When put like that, it makes anyone fighting against health care reform look mean-spirited.

And the president was careful to give credit to Republicans on more than one point–to John McCain for his ideas, to the Bush Administration, to the Republican party’s push for limiting malpractice claims.

I’m sure some of my Republican friends may beg to differ, but I thought he tried hard to make this look like a bipartisan effort blocked by extremists on both sides of the political spectrum–the difference being that the people on the Left were called “progressives” instead of Democrats–though, yes, I admit, the Republicans took more hits than the Progressives.  Of course, that’s Washington for you.

But his point is that Democrats and other people on the Left holding out for national health or nothing are also jeopardizing the chances for health care reform.

For those who missed it, the NY Times has posted an interactive video of the speech along with transcript and commentary here.

One major drawback for me was that there was too much self-applause and self-congratulation on the part of Congree for my tastes.  Too many standing ovations, especially since nothing has been done yet.

Clap when the job seekers have jobs, when the businesses thrive, when the homeowners don’t default on their mortgages, not when the government promises to help.  Clap when we have some meaningful reform on the health care issue.

I do understand that speeches to Congress are political theater.  No one was standing because he or she supports the President.  It’s theater for the voters back home.  “See me stand?  This is good.  See me sit and scowl? This is bad.” This is all part of the political game, and it has been since the very first Congress convened, but it’s tiresome.

Of course, Rep Joe Wilson probably shot himself in the foot with his outburst of “You lie.” He broke protocol beyond the Pale, and what’s worse, he’s wrong.

It’s quite clear from this blog’s past posts that I do support President Obama, but I like to flatter myself by thinking that I’m not a blind follower–I listen, I weigh his words, I think for myself.  And I encourage all of my readers to do the same.  It’s the American way, after all.

As the president pointed out, “Our collective failure to meet this challenge — year after year, decade after decade — has led us to the breaking point.” And I think Americans are at a breaking point, at least when it comes to patience with this matter.

But the facts are scary. “We are the only democracy — the only advanced democracy on Earth — the only wealthy nation — that allows such hardship for millions of its people. There are now more than 30 million American citizens who cannot get coverage.”

We are a wealthy nation. Some people call us a Christian nation.  Do wealthy people, people who call themselves Christian, allow others to go without health care?

Well, yes, obviously.  People are afraid to give up the freedom that the president talked about.  They are more afraid of paying more money or losing insurance benefits they already have.  Thirty million people sounds like a lot, but it’s less than 10% of the population.  That means 90% of Americans do have health care.  Put like that, it doesn’t sound too bad.

But 30 million is a lot, percentages bedamned. And to stop change, people have been reverting to fear mongering and lies–the worst of Washington, as the president noted.
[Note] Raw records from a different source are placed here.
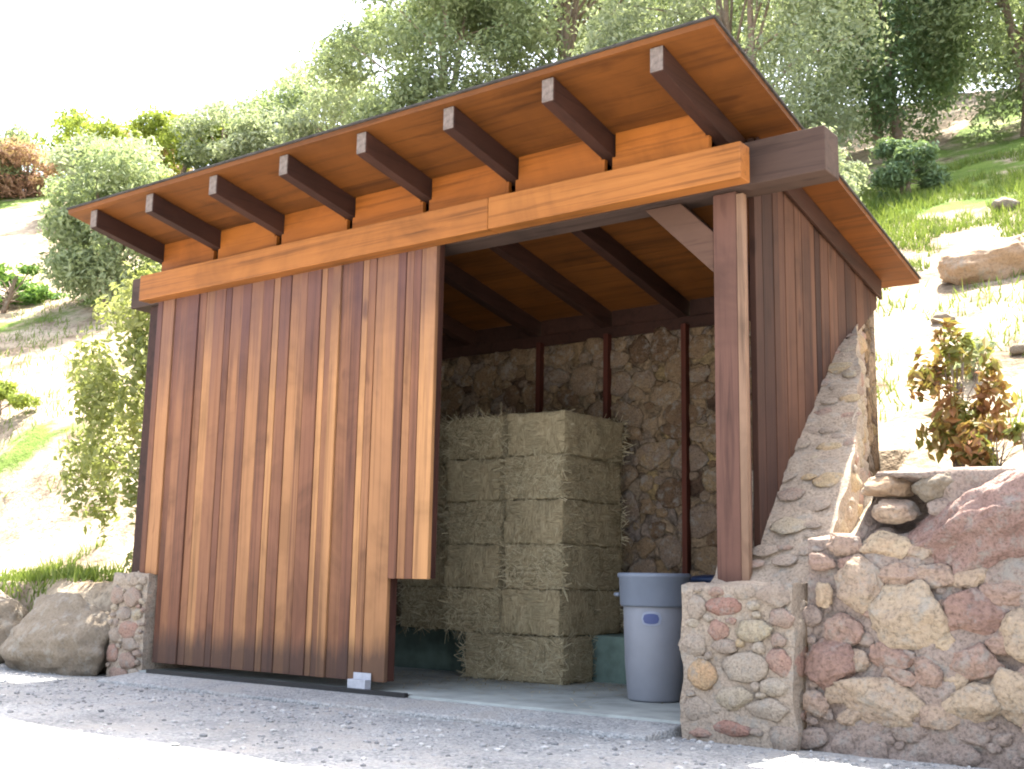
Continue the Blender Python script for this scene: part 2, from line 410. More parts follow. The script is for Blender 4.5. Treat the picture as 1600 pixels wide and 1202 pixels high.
b = MB(); tk = 0.034
nb = 6
ys = [RY0 + (RY1-RY0)*i/nb for i in range(nb+1)]
for i in range(nb):
    g = 0.0015
    y0, y1 = ys[i]+(g if i else 0), ys[i+1]-(g if i < nb-1 else 0)
    b.hexa([(RX0,y0,zr(y0)),(RX1,y0,zr(y0)),(RX1,y1,zr(y1)),(RX0,y1,zr(y1)),(RX0,y0,zr(y0)+tk),(RX1,y0,zr(y0)+tk),(RX1,y1,zr(y1)+tk),(RX0,y1,zr(y1)+tk)], rng.random())
deck = b.build('roof_deck', M['deck'], shed)
b = MB(); o0, o1 = tk+0.003, tk+0.014; e = 0.012
b.hexa([(RX0-e,RY0-e,zr(RY0-e)+o0),(RX1+e,RY0-e,zr(RY0-e)+o0),(RX1+e,RY1+e,zr(RY1+e)+o0),(RX0-e,RY1+e,zr(RY1+e)+o0),
        (RX0-e,RY0-e,zr(RY0-e)+o1),(RX1+e,RY0-e,zr(RY0-e)+o1),(RX1+e,RY1+e,zr(RY1+e)+o1),(RX0-e,RY1+e,zr(RY1+e)+o1)])
b.build('roofing', M['roofing'], shed)
# rafters with grey weathered end caps
RXS = [-2.885, -3.60, -4.34, -5.08, -5.81, -6.56, -7.30, -8.02]
RW, RD = 0.085, 0.145
for i, x in enumerate(RXS):
    b = MB(); y0, y1 = 5.19, 8.38; jt = rng.uniform(-0.008, 0.008)
    x0, x1 = x-RW/2+jt, x+RW/2+jt
    def zt(y): return zr(y)-0.003
    b.hexa([(x0,y0,zt(y0)-RD),(x1,y0,zt(y0)-RD),(x1,y1,zt(y1)-RD),(x0,y1,zt(y1)-RD),(x0,y0,zt(y0)),(x1,y0,zt(y0)),(x1,y1,zt(y1)),(x0,y1,zt(y1))], rng.random())
    ra = b.build('rafter', M['rafter'], shed, 0.004)
    b = MB(); ins = 0.004
    b.box(x0+ins, x1-ins, y0-0.006, y0-0.0005, zt(y0)-RD+ins, zt(y0)-ins)
    b.build('end_cap', M['endgrain'], ra)
# frieze boards between rafters
for i in range(7):
    xa, xb = RXS[i+1]+0.052, RXS[i]-0.052
    if i == 3: 
        pass
    y0, y1 = 5.845, 5.88; b = MB(); z0 = 3.204
    b.hexa([(xa,y0,z0),(xb,y0,z0),(xb,y1,z0),(xa,y1,z0),(xa,y0,zr(y0)-.004),(xb,y0,zr(y0)-.004),(xb,y1,zr(y1)-.004),(xa,y1,zr(y1)-.004)], rng.random())
    for xq, sg in ((xa, -1), (xb, 1)):          # tongues reaching under the rafters leave a narrow slot
        zq = zr(5.86)-RD-0.008
        b.box(min(xq, xq+sg*0.024), max(xq, xq+sg*0.024), y0+0.001, y1-0.001, z0, zq, b.t[0])
    b.build('frieze_board', M['frieze'], shed)
# track cover board in front, two lengths with a butt joint
for xa, xb, tn in ((-8.12, -4.452, 0.45), (-4.450, -2.665, 0.6)):
    b = MB(); b.box(xa, xb, 5.735, 5.86, 2.985, 3.20, tn); b.build('track_cover', M['cover'], shed, 0.007)
# main beam behind, longer than the roof
b = MB(); b.box(-8.58, -2.27, 5.985, 6.2, 3.025, 3.29, 0.5); b.build('main_beam', M['beam'], shed, 0.006)
b = MB(); b.box(-8.2, -2.84, 8.2, 8.36, 2.775, zr(8.2)-RD-0.006, 0.3); b.build('wall_plate', M['rafter'], shed, 0.004)
for i in range(7):      # blocking between the rafters on the main beam, added to stop light leaks
    xa, xb = RXS[i+1]+0.045, RXS[i]-0.045; b = MB(); z0 = 3.292
    b.hexa([(xa,6.08,z0),(xb,6.08,z0),(xb,6.12,z0),(xa,6.12,z0),(xa,6.08,zr(6.08)-.004),(xb,6.08,zr(6.08)-.004),(xb,6.12,zr(6.12)-.004),(xa,6.12,zr(6.12)-.004)], rng.random())
    b.build('light_stop', M['rafter'], shed)
for i in range(7):      # blocking between the rafters on the wall plate, added to close a light gap
    xa, xb = RXS[i+1]+0.052, RXS[i]-0.052; b = MB(); z0 = zr(8.2)-RD-0.004
    b.hexa([(xa,8.23,z0),(xb,8.23,z0),(xb,8.27,z0),(xa,8.27,z0),(xa,8.23,zr(8.23)-.004),(xb,8.23,zr(8.23)-.004),(xb,8.27,zr(8.27)-.004),(xa,8.27,zr(8.27)-.004)], rng.random())
    b.build('light_stop', M['rafter'], shed)
# posts
b = MB(); b.box(-2.985, -2.835, 6.03, 6.19, 0.745, 3.022, 0.5); p = b.build('corner_post', M['post'], shed, 0.006)
b = MB(); b.box(-2.832, -2.787, 6.024, 6.07, 0.755, 3.0, 0.6); b.build('corner_strip', M['edge_strip'], p, 0.003)  # narrow paler strip along the outer edge of the post
b = MB(); b.box(-8.36, -8.17, 6.03, 6.2, 0.72, 3.022, 0.1); b.build('corner_post', M['rafter'], shed, 0.006)
# knee brace
b = MB(); x0, x1 = -2.99, -3.46
b.hexa([(x1-0.0,6.045,3.02),(x1+0.24,6.045,3.02),(x1+0.24,6.165,3.02),(x1,6.165,3.02),
        (x0,6.045,2.50),(x0,6.045,2.79),(x0,6.165,2.79),(x0,6.165,2.50)], 0.5)
b.f = []; b.t = []; b.smooth = []; 
vv = b.v; b.v = []
P0 = [(x1,3.02),(x1+0.25,3.02),(x0,2.80),(x0,2.55)]
V = [(px, y, pz) for y in (6.045, 6.165) for px, pz in P0]
b.add(V, [(0,3,2,1),(4,5,6,7),(0,1,5,4),(1,2,6,5),(2,3,7,6),(3,0,4,7)], 0.5)
b.build('knee_brace', M['brace'], shed, 0.005)

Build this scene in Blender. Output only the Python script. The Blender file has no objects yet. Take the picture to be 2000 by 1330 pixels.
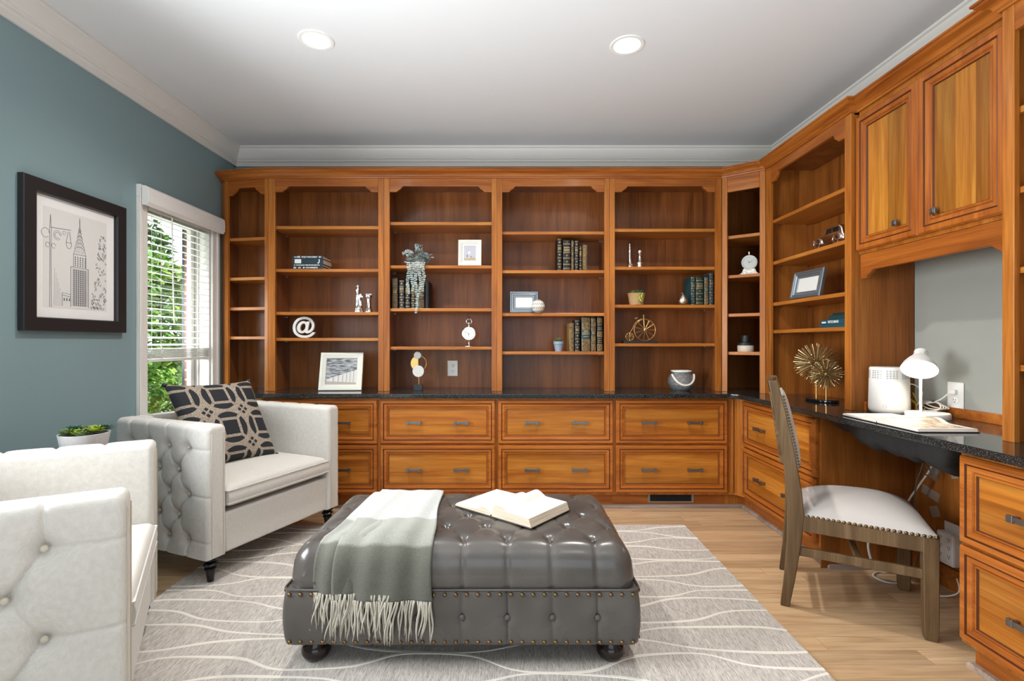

But what we’ve also seen in these last months is the same partisan spectacle that only hardens the disdain many Americans have towards their own government. Instead of honest debate, we’ve seen scare tactics. Some have dug into unyielding ideological camps that offer no hope of compromise. Too many have used this as an opportunity to score short-term political points, even if it robs the country of our opportunity to solve a long-term challenge. And out of this blizzard of charges and counter-charges, confusion has reigned.

Hopefully people watched or listened to the speech, or at least paid attention to some of the commentary.  Technically speaking, it was a good speech.  As a former public speaking teacher, I’d give it an A.

But at the end, it was just a speech. Nothing is set in stone.  The proposals for bills are just that–proposals.  The fate of American health care reform drags on.